WHAT IS BEING ASKED
Nothing but the lines from the top of the data to the line holding "0.010), (0, 0, 0, 1)))" should be printed, word for word and both ends included; leave the pictures out.

SOURCE MATERIAL
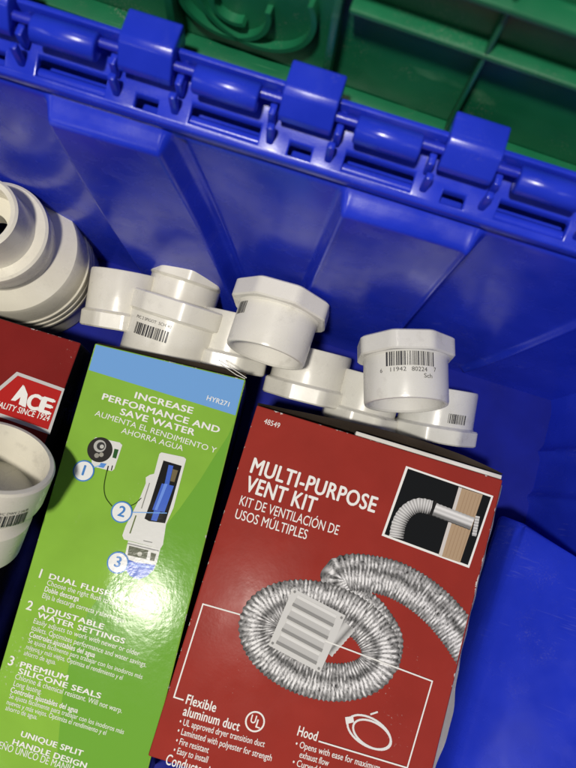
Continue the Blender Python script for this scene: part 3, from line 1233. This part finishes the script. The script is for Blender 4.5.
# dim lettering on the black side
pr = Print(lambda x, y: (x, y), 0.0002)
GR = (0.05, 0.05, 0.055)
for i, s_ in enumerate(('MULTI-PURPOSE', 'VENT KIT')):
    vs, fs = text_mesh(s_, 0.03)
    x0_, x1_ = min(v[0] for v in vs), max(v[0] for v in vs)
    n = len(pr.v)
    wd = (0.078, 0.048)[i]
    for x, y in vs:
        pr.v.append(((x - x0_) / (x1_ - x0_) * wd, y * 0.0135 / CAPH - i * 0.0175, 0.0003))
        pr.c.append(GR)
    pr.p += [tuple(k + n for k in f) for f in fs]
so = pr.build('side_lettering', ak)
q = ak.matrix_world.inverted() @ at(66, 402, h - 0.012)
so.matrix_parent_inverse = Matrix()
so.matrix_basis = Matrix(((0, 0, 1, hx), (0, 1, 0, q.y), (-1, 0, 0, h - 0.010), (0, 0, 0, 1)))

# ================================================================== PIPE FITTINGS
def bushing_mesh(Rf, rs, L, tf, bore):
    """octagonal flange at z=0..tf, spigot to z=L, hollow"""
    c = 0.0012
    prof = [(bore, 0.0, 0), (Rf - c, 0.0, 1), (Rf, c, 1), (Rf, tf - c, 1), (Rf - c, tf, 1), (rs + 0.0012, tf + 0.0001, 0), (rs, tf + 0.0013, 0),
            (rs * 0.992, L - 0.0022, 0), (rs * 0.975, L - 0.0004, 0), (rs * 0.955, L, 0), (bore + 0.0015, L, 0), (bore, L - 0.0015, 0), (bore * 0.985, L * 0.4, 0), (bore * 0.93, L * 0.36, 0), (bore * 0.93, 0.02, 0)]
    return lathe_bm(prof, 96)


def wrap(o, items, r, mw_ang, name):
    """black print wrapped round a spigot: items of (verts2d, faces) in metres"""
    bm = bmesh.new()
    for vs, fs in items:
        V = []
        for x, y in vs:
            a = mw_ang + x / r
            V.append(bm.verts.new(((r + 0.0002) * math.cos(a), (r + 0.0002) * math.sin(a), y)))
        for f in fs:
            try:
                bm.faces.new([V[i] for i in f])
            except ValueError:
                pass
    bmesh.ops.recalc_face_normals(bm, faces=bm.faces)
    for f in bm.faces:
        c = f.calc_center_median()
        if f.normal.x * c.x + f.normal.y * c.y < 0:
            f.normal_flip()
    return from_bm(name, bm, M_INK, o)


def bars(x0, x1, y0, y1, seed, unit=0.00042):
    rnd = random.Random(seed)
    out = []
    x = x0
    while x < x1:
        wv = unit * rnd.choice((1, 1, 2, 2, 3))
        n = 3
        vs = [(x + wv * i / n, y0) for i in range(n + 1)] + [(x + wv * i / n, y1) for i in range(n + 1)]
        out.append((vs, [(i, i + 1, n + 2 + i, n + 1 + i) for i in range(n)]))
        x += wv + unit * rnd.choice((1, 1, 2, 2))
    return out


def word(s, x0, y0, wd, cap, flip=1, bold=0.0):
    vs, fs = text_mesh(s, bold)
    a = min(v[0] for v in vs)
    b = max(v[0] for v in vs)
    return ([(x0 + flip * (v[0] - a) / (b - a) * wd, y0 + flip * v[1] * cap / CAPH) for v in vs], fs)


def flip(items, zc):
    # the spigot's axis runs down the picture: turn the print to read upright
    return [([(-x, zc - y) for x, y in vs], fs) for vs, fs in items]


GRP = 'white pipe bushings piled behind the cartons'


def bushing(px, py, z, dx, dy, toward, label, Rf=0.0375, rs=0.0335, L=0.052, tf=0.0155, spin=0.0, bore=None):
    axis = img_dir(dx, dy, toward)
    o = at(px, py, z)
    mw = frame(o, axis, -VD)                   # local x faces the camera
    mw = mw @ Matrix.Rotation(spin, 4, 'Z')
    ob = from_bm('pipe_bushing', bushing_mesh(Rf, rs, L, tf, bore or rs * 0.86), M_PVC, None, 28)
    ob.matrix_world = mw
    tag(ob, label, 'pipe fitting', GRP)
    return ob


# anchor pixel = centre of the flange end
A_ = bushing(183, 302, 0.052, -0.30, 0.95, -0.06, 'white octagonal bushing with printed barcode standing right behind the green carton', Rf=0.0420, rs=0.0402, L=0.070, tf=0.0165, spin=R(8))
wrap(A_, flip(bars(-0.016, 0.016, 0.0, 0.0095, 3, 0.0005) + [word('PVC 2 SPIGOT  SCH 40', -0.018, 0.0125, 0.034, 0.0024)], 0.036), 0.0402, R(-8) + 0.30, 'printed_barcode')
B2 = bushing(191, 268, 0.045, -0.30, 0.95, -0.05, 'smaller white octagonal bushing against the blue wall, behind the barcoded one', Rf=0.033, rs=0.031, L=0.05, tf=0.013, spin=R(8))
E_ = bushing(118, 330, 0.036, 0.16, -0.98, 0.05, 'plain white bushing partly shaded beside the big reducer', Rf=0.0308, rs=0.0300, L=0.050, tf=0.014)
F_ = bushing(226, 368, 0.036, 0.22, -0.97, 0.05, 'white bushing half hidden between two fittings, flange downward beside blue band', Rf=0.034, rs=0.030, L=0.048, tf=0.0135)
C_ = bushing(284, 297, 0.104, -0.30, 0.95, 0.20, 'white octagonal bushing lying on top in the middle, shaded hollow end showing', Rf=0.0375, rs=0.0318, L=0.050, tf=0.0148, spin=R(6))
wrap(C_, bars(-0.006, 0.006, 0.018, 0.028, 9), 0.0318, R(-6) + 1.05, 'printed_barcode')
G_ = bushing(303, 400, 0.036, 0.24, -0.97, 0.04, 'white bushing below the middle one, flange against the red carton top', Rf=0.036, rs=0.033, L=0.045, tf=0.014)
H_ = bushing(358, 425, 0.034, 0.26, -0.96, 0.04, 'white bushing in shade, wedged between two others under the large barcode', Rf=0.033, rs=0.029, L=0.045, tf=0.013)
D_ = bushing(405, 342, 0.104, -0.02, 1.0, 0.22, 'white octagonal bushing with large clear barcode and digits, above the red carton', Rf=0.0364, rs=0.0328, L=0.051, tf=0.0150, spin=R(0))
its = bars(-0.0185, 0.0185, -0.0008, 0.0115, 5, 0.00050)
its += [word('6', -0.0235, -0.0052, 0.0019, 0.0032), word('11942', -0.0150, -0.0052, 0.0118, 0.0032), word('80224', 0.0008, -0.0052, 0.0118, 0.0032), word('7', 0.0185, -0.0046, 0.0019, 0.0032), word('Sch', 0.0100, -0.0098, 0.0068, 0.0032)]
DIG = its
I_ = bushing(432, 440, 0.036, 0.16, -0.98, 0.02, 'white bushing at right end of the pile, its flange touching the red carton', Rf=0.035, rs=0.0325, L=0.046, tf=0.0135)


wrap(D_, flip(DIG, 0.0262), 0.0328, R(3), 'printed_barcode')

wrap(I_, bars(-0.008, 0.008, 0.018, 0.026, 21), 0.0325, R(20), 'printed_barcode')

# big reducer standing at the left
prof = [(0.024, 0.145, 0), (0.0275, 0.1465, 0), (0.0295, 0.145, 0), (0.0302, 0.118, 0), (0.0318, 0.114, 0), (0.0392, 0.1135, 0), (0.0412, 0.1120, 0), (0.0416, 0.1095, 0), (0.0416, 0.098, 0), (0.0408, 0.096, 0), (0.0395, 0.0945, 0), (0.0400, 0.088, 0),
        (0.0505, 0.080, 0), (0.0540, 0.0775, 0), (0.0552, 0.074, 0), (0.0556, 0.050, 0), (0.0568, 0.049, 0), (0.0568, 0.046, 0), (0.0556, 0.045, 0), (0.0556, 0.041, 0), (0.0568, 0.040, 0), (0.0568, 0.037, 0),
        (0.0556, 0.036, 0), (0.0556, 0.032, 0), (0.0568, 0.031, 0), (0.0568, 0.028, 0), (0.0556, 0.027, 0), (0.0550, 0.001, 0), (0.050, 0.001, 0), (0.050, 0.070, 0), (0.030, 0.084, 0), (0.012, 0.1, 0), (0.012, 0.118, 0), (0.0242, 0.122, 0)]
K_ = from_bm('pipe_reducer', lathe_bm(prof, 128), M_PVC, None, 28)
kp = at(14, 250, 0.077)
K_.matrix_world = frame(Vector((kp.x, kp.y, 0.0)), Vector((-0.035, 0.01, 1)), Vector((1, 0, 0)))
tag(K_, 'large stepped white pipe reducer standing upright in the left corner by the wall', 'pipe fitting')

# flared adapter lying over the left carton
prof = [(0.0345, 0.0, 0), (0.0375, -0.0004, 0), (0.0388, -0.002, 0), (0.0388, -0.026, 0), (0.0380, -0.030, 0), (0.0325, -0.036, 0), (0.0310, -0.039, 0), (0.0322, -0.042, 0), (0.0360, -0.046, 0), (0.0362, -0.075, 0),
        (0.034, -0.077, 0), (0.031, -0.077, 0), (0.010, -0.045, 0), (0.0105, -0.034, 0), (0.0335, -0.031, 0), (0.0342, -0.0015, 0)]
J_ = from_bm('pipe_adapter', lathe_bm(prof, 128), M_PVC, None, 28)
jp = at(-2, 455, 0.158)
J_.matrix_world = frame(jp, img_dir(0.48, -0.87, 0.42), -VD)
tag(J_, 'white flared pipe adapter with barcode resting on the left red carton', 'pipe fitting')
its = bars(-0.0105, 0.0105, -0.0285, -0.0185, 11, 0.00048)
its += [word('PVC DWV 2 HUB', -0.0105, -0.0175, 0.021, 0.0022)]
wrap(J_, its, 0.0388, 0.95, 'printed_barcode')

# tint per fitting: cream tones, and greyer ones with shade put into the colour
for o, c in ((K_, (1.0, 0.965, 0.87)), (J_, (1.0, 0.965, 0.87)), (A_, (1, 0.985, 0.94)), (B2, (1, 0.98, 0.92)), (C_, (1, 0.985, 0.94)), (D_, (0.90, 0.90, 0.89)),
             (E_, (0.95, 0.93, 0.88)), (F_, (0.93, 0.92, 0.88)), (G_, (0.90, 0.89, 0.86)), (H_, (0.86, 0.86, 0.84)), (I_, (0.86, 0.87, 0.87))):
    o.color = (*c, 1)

SOLUTION BELOW
Continue the Blender Python script for this scene: part 3, from line 1233. This part finishes the script. The script is for Blender 4.5.
# dim lettering on the black side
pr = Print(lambda x, y: (x, y), 0.0002)
GR = (0.05, 0.05, 0.055)
for i, s_ in enumerate(('MULTI-PURPOSE', 'VENT KIT')):
    vs, fs = text_mesh(s_, 0.03)
    x0_, x1_ = min(v[0] for v in vs), max(v[0] for v in vs)
    n = len(pr.v)
    wd = (0.078, 0.048)[i]
    for x, y in vs:
        pr.v.append(((x - x0_) / (x1_ - x0_) * wd, y * 0.0135 / CAPH - i * 0.0175, 0.0003))
        pr.c.append(GR)
    pr.p += [tuple(k + n for k in f) for f in fs]
so = pr.build('side_lettering', ak)
q = ak.matrix_world.inverted() @ at(66, 402, h - 0.012)
so.matrix_parent_inverse = Matrix()
so.matrix_basis = Matrix(((0, 0, 1, hx), (0, 1, 0, q.y), (-1, 0, 0, h - 0.010), (0, 0, 0, 1)))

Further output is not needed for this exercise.